++++ Supplied information ++++
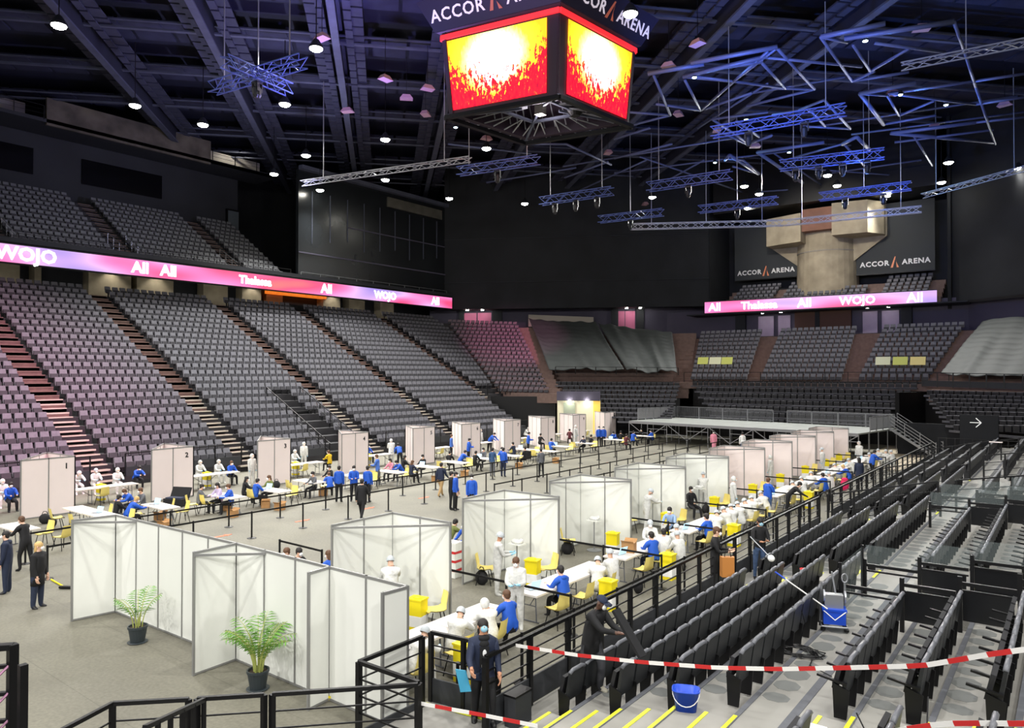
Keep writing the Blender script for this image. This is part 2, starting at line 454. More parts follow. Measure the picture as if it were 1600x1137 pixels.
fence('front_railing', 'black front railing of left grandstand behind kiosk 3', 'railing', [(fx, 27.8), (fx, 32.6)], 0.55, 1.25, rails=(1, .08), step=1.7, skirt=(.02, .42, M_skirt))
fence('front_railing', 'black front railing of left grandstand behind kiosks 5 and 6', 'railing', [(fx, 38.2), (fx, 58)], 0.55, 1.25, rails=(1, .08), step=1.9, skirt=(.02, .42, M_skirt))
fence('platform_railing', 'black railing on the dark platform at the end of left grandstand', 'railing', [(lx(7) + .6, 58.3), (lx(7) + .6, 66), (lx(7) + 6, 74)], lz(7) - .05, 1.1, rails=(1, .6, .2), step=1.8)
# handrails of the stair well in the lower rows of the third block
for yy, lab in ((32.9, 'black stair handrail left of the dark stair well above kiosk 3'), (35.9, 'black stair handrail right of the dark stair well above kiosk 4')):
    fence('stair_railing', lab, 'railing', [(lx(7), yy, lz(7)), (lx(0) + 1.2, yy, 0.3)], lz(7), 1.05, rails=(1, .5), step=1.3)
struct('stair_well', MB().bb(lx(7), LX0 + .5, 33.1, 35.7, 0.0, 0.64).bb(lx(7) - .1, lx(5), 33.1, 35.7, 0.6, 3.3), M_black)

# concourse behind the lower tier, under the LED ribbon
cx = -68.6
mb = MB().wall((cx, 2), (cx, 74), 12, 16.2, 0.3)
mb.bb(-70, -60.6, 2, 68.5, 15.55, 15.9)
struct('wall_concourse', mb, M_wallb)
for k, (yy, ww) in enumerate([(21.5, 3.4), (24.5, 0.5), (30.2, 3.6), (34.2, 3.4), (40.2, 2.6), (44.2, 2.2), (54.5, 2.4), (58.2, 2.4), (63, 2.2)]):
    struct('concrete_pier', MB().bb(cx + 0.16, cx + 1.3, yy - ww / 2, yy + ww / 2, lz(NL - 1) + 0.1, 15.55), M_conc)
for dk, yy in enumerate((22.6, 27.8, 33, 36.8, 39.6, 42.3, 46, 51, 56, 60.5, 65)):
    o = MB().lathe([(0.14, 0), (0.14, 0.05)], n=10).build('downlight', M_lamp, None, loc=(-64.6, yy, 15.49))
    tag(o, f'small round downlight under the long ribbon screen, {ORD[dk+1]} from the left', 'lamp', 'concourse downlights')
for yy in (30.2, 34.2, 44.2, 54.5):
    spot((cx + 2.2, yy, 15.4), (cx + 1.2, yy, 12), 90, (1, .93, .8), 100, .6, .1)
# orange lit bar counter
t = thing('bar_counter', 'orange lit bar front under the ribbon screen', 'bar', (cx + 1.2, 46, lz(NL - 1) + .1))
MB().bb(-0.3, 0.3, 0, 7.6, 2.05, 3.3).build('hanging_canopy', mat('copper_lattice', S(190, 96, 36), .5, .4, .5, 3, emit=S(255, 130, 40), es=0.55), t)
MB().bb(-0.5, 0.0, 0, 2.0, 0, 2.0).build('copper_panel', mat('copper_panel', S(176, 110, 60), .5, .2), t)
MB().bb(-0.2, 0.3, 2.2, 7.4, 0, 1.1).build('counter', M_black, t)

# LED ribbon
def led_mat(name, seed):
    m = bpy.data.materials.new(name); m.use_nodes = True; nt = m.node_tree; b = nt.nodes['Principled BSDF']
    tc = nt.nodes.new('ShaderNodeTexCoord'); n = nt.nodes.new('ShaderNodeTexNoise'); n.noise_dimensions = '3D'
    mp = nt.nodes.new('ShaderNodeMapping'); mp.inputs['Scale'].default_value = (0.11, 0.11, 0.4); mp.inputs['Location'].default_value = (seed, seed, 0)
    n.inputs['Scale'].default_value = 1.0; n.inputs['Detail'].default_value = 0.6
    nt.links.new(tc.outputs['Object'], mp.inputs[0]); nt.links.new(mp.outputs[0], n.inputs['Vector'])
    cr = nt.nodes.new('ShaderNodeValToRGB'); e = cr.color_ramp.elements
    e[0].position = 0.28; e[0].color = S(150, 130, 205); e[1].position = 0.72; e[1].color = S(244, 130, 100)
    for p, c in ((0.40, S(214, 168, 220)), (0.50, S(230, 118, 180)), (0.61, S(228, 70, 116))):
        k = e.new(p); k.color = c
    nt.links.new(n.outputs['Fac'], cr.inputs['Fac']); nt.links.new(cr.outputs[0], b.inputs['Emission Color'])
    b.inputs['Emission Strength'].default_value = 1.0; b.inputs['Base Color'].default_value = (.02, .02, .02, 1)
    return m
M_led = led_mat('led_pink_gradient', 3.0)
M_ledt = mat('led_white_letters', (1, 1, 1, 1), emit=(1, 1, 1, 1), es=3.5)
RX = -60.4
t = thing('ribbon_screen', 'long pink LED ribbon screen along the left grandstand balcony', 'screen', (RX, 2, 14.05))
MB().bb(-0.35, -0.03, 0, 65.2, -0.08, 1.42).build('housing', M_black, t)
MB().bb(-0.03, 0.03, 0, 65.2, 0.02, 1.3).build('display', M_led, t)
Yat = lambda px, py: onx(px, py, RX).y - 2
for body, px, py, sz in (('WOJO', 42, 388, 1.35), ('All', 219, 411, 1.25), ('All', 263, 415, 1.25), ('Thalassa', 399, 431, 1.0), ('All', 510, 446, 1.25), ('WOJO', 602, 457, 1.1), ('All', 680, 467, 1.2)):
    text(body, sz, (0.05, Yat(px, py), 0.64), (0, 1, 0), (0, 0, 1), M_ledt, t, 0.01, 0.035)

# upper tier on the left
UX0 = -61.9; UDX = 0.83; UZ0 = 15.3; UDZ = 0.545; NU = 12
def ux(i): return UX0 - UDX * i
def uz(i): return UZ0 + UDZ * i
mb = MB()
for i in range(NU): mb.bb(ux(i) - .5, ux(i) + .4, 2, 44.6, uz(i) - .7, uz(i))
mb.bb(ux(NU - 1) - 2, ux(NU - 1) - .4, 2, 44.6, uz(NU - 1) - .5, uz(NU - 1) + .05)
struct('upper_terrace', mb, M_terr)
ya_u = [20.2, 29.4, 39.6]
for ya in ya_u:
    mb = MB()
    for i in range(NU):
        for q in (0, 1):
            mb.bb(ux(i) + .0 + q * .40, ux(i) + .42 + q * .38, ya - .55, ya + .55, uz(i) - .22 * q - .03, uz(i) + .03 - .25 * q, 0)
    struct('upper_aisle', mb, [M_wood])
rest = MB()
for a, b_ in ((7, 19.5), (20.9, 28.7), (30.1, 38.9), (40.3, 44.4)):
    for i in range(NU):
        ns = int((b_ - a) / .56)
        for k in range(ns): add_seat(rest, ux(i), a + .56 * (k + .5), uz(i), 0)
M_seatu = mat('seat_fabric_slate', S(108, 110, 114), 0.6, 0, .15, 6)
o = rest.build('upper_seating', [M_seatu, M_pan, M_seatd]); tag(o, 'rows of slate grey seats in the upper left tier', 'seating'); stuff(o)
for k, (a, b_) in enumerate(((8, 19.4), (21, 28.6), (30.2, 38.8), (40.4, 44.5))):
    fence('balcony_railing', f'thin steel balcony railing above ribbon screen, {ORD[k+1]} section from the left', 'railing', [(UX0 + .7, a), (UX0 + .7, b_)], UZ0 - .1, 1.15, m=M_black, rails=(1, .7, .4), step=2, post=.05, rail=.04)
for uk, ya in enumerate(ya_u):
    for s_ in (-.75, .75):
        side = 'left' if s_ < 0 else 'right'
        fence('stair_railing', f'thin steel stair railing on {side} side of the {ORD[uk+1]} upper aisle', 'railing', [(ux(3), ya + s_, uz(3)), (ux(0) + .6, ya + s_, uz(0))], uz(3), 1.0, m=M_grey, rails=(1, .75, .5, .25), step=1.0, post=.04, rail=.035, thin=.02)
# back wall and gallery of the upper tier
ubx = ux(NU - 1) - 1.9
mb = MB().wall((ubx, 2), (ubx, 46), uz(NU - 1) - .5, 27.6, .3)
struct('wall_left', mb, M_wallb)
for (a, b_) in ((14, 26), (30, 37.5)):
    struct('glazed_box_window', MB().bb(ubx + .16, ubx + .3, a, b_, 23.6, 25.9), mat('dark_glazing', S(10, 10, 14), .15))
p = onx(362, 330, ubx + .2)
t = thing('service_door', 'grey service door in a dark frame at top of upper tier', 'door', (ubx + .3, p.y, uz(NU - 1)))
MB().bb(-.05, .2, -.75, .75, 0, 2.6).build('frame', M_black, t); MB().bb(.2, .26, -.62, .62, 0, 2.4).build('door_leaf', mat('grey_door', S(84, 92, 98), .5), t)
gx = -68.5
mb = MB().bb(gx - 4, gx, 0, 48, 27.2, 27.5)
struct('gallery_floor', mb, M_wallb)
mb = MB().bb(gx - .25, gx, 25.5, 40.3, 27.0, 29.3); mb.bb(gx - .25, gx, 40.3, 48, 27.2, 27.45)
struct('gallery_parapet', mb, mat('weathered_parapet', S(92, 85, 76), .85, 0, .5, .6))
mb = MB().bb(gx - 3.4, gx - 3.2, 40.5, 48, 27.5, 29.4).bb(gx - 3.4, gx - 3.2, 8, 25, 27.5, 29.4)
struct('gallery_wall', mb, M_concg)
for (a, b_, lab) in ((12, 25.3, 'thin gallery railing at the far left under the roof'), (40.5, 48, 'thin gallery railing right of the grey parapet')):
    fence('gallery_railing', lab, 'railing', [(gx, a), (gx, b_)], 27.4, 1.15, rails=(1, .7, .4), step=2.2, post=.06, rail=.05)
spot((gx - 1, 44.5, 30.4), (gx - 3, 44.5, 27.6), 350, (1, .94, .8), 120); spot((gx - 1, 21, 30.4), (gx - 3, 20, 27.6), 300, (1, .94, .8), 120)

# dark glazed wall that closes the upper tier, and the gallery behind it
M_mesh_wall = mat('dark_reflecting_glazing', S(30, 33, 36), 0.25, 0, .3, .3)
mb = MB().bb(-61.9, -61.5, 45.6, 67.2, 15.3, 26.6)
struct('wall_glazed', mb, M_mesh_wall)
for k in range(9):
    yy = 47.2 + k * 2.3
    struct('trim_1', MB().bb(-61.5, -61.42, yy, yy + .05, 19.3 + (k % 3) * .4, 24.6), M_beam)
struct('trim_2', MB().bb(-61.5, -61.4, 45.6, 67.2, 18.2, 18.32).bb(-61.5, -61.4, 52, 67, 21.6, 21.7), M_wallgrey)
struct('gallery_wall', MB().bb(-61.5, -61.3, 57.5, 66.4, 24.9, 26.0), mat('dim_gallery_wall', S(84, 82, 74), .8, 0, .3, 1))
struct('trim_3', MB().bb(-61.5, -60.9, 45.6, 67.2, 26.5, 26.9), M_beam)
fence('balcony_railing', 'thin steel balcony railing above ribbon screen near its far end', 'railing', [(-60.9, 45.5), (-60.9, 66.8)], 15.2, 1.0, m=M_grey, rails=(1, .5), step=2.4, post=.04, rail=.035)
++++
→ Short task: Repeat the listing above exactly from its first line to the line containing "struct('stair_well', MB().bb(lx(7), LX0", both included, and omit the pictures.

→ Task solution:
Keep writing the Blender script for this image. This is part 2, starting at line 454. More parts follow. Measure the picture as if it were 1600x1137 pixels.
fence('front_railing', 'black front railing of left grandstand behind kiosk 3', 'railing', [(fx, 27.8), (fx, 32.6)], 0.55, 1.25, rails=(1, .08), step=1.7, skirt=(.02, .42, M_skirt))
fence('front_railing', 'black front railing of left grandstand behind kiosks 5 and 6', 'railing', [(fx, 38.2), (fx, 58)], 0.55, 1.25, rails=(1, .08), step=1.9, skirt=(.02, .42, M_skirt))
fence('platform_railing', 'black railing on the dark platform at the end of left grandstand', 'railing', [(lx(7) + .6, 58.3), (lx(7) + .6, 66), (lx(7) + 6, 74)], lz(7) - .05, 1.1, rails=(1, .6, .2), step=1.8)
# handrails of the stair well in the lower rows of the third block
for yy, lab in ((32.9, 'black stair handrail left of the dark stair well above kiosk 3'), (35.9, 'black stair handrail right of the dark stair well above kiosk 4')):
    fence('stair_railing', lab, 'railing', [(lx(7), yy, lz(7)), (lx(0) + 1.2, yy, 0.3)], lz(7), 1.05, rails=(1, .5), step=1.3)
struct('stair_well', MB().bb(lx(7), LX0 + .5, 33.1, 35.7, 0.0, 0.64).bb(lx(7) - .1, lx(5), 33.1, 35.7, 0.6, 3.3), M_black)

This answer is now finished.